In our work, we meet young people from so many different, often difficult backgrounds. Whether through our youth conferences, like MOVE2STAND, or our result-based Student Assistance Program, we listen to stories, and aid in situations that are challenging and life-changing. Sometimes trying to create a space for emotional growth and healing to take place can feel overwhelming. We have all the facts and figures, along with the education and training, and yet, at times, all that we know on paper just doesn’t seem to be working. How do we help someone find the way to emotional wellness? To a better way? I believe, sometimes, we have to go back to the basics.

In the book, Boys in Crisis, Dr. Paul Slocumb talks about how young people often lack the emotional language to fully and honestly reflect and express their real emotions and feelings. Because of this, they fall into an “emotional abyss” that leads to everything from behavioral issues and depression, to a general lack of feeling fulfilled.

How I Was Able to Overcome the Emotional Abyss

On a personal note, this hits home. I grew up in a family that struggled through many circumstances. My father, who battled alcoholism and a gambling addiction, left when I was 10. My young, single mother was left to raise four boys on her own. With limited options, my mom, one of the most sacrificial people I have ever known, went to work. This often involved long hours and multiple jobs. Overnight, my feelings of safety, security, and stability turned to insecurity and fear. We moved from apartment to apartment, struggling to pay rent and to get through the month. We did.
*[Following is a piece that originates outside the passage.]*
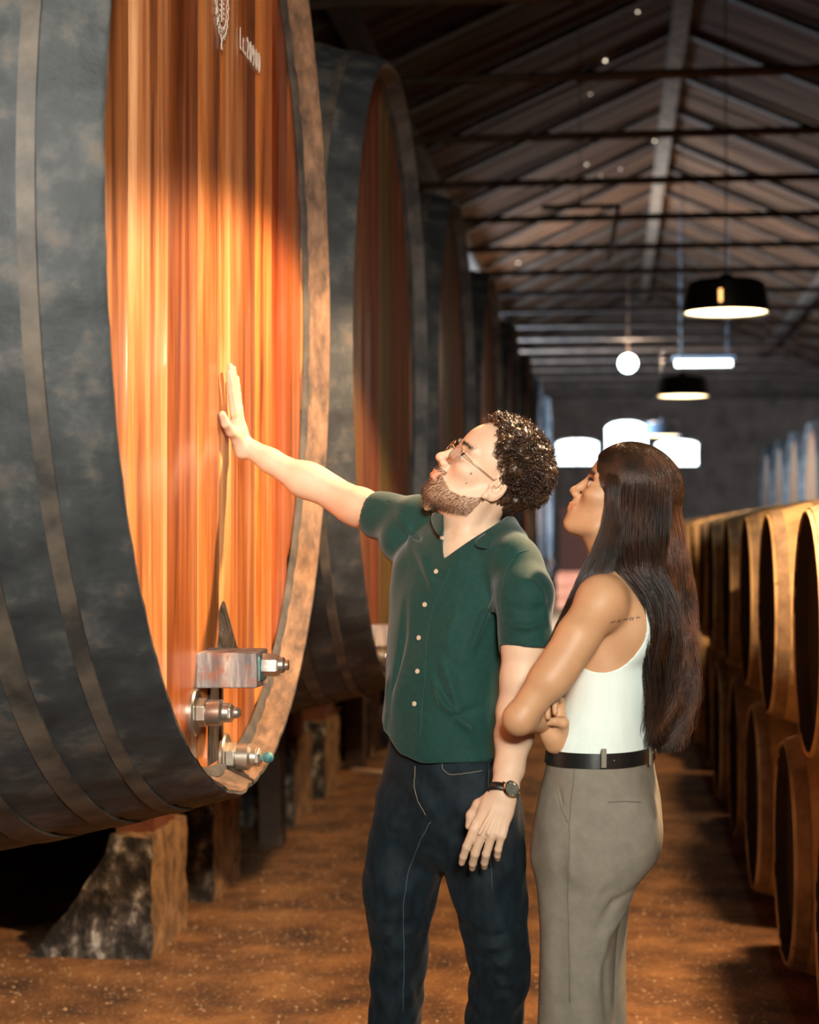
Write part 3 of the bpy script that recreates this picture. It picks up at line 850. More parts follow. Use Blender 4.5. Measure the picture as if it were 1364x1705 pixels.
    def mesh(s, name, mat, parent=None, origin=(0, 0, 0), colfn=None, relax=1, keep=True):
        D = s.D; D[0] = D[-1] = 1; D[:, 0] = D[:, -1] = 1; D[:, :, 0] = D[:, :, -1] = 1
        S = D < 0
        nx, ny, nz = S.shape
        c = np.zeros((nx - 1, ny - 1, nz - 1), np.uint8)
        for i in (0, 1):
            for j in (0, 1):
                for k in (0, 1): c += S[i:nx - 1 + i, j:ny - 1 + j, k:nz - 1 + k]
        act = (c > 0) & (c < 8); ii = np.argwhere(act)
        idx = np.full(act.shape, -1, np.int32); idx[act] = np.arange(len(ii))
        V = np.zeros((len(ii), 3)); W = np.zeros(len(ii))
        corners = [(i, j, k) for i in (0, 1) for j in (0, 1) for k in (0, 1)]
        val = {q: D[ii[:, 0] + q[0], ii[:, 1] + q[1], ii[:, 2] + q[2]] for q in corners}
        for q in corners:
            for ax in range(3):
                if q[ax]: continue
                r = list(q); r[ax] = 1; r = tuple(r)
                a, b = val[q], val[r]; m = (a < 0) != (b < 0)
                t = np.where(m, a / np.where(m, a - b, 1), 0)
                p = np.array(q, float)[None, :] + t[:, None] * (np.array(r) - np.array(q))[None, :]
                V += p * m[:, None]; W += m
        V = (V / W[:, None] + ii) * s.h + s.lo
        faces = []
        for ax in range(3):
            o1, o2 = [a for a in range(3) if a != ax]
            sa = [slice(1, -1)] * 3; sb = [slice(1, -1)] * 3
            sa[ax] = slice(0, -1); sb[ax] = slice(1, None)
            A, B = S[tuple(sa)], S[tuple(sb)]
            e = np.argwhere(A != B)
            if not len(e): continue
            fl = A[tuple(e.T)]
            g = e.copy(); g[:, o1] += 1; g[:, o2] += 1      # grid point at the edge start
            def cell(d1, d2):
                h = g.copy(); h[:, o1] -= d1; h[:, o2] -= d2
                return idx[h[:, 0], h[:, 1], h[:, 2]]
            q = np.stack([cell(1, 1), cell(0, 1), cell(0, 0), cell(1, 0)], 1)
            if ax == 1: fl = ~fl
            q[~fl] = q[~fl][:, ::-1]
            faces.append(q)
        Fq = np.concatenate(faces)
        Fq = Fq[(Fq >= 0).all(1)]
        # drop small stray islands: keep everything connected to the largest piece
        if keep:
            lab = np.arange(len(V))
            E = np.concatenate([Fq[:, [0, 1]], Fq[:, [1, 2]], Fq[:, [2, 3]], Fq[:, [3, 0]]])
            for _ in range(400):
                m = np.minimum(lab[E[:, 0]], lab[E[:, 1]]); old = lab.copy()
                np.minimum.at(lab, E[:, 0], m); np.minimum.at(lab, E[:, 1], m); lab = lab[lab]; lab = lab[lab]
                if (lab == old).all(): break
            u, cnt = np.unique(lab, return_counts=True); main = u[cnt.argmax()]
            okv = lab == main; Fq = Fq[okv[Fq[:, 0]]]; remap = np.cumsum(okv) - 1; V = V[okv]; Fq = remap[Fq]
        for _ in range(relax):
            acc = np.zeros_like(V); n_ = np.zeros(len(V))
            for a, b in ((0, 1), (1, 2), (2, 3), (3, 0)):
                np.add.at(acc, Fq[:, a], V[Fq[:, b]]); np.add.at(acc, Fq[:, b], V[Fq[:, a]])
                np.add.at(n_, Fq[:, a], 1); np.add.at(n_, Fq[:, b], 1)
            V = V * .5 + .5 * acc / np.maximum(n_, 1)[:, None]
        if name is None: return V, Fq
        return np_mesh(name, V, Fq, mat, parent, origin, colfn(V) if colfn else None)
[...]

But, just like the young people with whom we work, there were natural consequences.

I made it through the most difficult years relatively unscathed. My brothers, however, struggled through their teen years and into their twenties, not because they were less smart, less talented, or were somehow deficient.  In fact, in countless ways, they exceeded me with a healthier set of internal assets. No, something different was at work there.  I made it through, and with fewer struggles, for basically one reason: I had outside help!
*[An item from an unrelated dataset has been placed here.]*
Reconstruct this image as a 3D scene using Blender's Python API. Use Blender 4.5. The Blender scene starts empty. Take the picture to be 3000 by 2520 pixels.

Along with a pretty solid group of friends my own age, I had caring adults in my life, teachers, coaches, youth leaders, school counselors, and members of my extended family, who helped give me that extra support and “language” that I was lacking. They gave me the support, and led by example, that slowly helped me gain the ability to understand why I hurt, why I felt lost, why I felt unloved, and why I sometimes did irresponsible things.  They also helped me understand how to fulfill the unmet needs in my life. In other words, they loved me. They talked to me, and for some reason, I listened. They set boundaries, led by example, and gave me a safe place to fall.  So, in addition to a loving mom who did everything she could to make sure we were safe, secure, fed, and loved, I had others who became part of an extended network who guided me to a healthier, more fulfilled life, where my emotional needs were met. I got lost from time to time, but they were the guiding lights that led me back to where I needed to be.

What Can We Do?

Our young people are in need of exactly the same thing. Some sit in silence, having grown hardened by adversity. Some act out in anger and frustration, because they don’t know how to tell us they are hurting and mad. Some turn to drugs and alcohol to numb the feelings they can’t express. We can give them all the money we can find, every gift at Christmas, every new gadget; but unless we help them feel safe and secure, and emotionally well fed, it won’t change anything.

It’s important to remember that we are a community and not to take for granted that everyone has the emotional language to behave “the correct way,” or, say the “right things”, or, even to sit still in school. We all need someone to help us learn that language, to feel that security, to provide a safe place to fall, and to help us find our way to healing. So, when given the chance, help someone learn. Help someone learn love.  Be the one. If not you, then who?